Han bastado unos pocos meses para que el Tribunal Supremo haya dado un golpe encima de la mesa y haya dejado meridianamente claro que la ley de amnistía, aprobada por el Congreso de los Diputados, va a acabar teniendo un efecto político limitado. En cualquier caso, muy lejos de lo decidido por el legislador, que ha sido menospreciado de una manera absolutamente incomprensible en un estado democrático. Han decidido convertirse, estos magistrados, en única autoridad y excluir de la misma a los políticos exiliados en el extranjero por los hechos de octubre de 2017 y también a los presos condenados en el juicio del procés. Se trata, en el Supremo, de Carles Puigdemont, Toni Comín y Lluís Puig, que quedan bajo las órdenes de detención de Pablo Llarena, y de la no suspensión de la inhabilitación por parte del magistrado Manuel Marchena de Oriol Junqueras, Jordi Turull, Carme Forcadell y Dolors Bassa.

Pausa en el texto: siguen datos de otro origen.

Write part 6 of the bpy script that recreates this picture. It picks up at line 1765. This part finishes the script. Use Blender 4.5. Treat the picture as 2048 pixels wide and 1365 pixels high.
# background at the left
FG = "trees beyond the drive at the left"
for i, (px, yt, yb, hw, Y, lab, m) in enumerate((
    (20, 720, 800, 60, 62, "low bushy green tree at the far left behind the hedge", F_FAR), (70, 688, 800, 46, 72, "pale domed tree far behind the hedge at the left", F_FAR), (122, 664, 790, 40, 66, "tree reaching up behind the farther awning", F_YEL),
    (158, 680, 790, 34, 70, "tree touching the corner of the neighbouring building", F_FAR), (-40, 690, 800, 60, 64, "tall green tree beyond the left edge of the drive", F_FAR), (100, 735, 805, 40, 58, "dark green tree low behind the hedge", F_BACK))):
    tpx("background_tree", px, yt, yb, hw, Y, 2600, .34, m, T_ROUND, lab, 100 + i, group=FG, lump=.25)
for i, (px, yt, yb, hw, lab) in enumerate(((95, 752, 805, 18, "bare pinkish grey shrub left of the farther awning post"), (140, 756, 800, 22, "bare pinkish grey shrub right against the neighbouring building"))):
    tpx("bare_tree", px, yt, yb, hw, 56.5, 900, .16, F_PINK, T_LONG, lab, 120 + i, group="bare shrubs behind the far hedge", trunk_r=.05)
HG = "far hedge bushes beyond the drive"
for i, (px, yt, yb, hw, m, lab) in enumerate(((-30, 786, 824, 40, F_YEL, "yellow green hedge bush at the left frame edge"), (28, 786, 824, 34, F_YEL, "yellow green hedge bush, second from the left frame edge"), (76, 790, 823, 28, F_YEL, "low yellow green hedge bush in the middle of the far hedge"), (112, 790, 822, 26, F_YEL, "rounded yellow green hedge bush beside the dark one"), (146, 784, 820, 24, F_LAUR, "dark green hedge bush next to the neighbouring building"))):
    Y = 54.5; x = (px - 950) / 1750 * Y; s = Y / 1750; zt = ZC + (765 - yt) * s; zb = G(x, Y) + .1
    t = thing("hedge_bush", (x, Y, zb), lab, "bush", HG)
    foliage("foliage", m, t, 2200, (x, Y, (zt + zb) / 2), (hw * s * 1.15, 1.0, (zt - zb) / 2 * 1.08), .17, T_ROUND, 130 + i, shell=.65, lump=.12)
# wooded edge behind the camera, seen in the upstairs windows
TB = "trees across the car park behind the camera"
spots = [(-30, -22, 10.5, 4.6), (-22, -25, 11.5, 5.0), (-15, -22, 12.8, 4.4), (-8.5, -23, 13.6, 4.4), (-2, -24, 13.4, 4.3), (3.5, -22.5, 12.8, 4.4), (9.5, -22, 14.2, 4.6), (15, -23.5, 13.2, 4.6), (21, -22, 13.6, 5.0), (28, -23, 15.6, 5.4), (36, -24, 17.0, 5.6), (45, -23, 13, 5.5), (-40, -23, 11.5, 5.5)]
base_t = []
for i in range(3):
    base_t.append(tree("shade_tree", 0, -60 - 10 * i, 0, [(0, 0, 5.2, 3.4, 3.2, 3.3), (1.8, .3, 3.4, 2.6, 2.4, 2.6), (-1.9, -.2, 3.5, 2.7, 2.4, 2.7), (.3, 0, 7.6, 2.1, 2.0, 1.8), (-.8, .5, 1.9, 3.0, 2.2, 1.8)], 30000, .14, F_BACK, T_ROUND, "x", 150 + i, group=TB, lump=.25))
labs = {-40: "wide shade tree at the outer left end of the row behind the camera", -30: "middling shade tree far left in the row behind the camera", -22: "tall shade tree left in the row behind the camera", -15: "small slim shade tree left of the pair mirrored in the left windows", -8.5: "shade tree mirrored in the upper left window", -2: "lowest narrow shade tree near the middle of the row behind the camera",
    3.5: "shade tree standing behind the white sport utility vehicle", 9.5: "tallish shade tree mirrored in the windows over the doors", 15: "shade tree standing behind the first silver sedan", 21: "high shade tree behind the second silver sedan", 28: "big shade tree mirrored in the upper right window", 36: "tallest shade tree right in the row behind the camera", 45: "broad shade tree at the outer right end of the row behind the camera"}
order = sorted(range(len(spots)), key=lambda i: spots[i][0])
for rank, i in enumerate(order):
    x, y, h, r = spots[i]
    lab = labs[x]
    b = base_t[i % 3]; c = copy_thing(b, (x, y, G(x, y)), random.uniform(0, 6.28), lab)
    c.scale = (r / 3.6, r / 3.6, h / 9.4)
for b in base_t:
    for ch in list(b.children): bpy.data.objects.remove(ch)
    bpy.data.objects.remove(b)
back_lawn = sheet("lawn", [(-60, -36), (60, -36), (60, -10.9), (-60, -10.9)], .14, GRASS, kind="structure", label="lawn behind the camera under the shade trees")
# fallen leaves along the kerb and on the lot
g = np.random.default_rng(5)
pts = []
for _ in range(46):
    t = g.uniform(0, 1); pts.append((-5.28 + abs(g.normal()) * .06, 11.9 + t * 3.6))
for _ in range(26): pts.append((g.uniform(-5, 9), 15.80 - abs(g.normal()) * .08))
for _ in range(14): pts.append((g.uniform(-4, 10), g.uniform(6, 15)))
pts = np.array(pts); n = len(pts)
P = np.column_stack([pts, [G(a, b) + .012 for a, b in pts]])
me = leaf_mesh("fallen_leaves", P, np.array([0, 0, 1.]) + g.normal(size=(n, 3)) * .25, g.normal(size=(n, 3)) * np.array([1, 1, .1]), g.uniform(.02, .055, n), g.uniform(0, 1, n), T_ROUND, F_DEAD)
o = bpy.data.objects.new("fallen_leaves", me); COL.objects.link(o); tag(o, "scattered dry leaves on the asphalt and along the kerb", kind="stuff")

Que ello suceda simultáneamente a las negociaciones entre los equipos del PSC y de ERC para tratar de cerrar la investidura de Salvador Illa —y de la que ambas partes emiten estos últimos días señales optimistas— y coincida también con el nuevo ejercicio de autoridad del Tribunal Superior de Justicia de Catalunya, que ha suspendido el decreto que protege el catalán en las aulas elaborado por el gobierno Aragonès, no deja de ser un ejemplo del desconcierto que vive la política catalana. Se pone antes el huevo que el fuero.

La justicia española ha demostrado que las leyes siempre son interpretables. En contra de los catalanes, claro.

La cuestión central es: ¿se busca un acuerdo para superar el actual parón autonómico, la actitud hostil con el catalán como lengua propia, el traspaso real de las principales infraestructuras del país y cerrar un acuerdo total en materia de financiación autonómica que suponga alcanzar el concierto económico? O, por el contrario, ¿lo que se pretende es salir del actual atolladero para evitar la repetición de elecciones? Obviamente, todos los partidos dicen aspirar a lo primero, pero el resultado es que Catalunya siempre se queda con un palmo de narices. Cuando pasa una y otra vez, pedir actos de fe está fuera de la lógica política. En los últimos 20 años, el Estado español no ha cumplido ninguno de los acuerdos a los que han llegado sus representantes políticos. Desde el primero de ellos, el Estatut d’Autonomia de Pasqual Maragall, en 2004, hasta la reciente ley de amnistía.

En este contexto, es especialmente difícil saber cómo acabarán las negociaciones para investir a Salvador Illa. El único candidato aparentemente posible, ya que ni el PSOE ni el PSC van a facilitar la investidura de Puigdemont. Por si no fuera poco el complejo rompecabezas, hay un factor que también sobrevuela como un puñal por encima de cualquier negociación. ¿Es factible la investidura de Illa si en medio del debate parlamentario es detenido el president Carles Puigdemont? Algo que sucederá seguramente cuando la policía española tenga constancia de que ha cruzado la frontera, ya que el magistrado Pablo Llarena ha sido taxativo. Y, al final, la justicia española ha demostrado que las leyes siempre son interpretables. En contra de los catalanes, claro.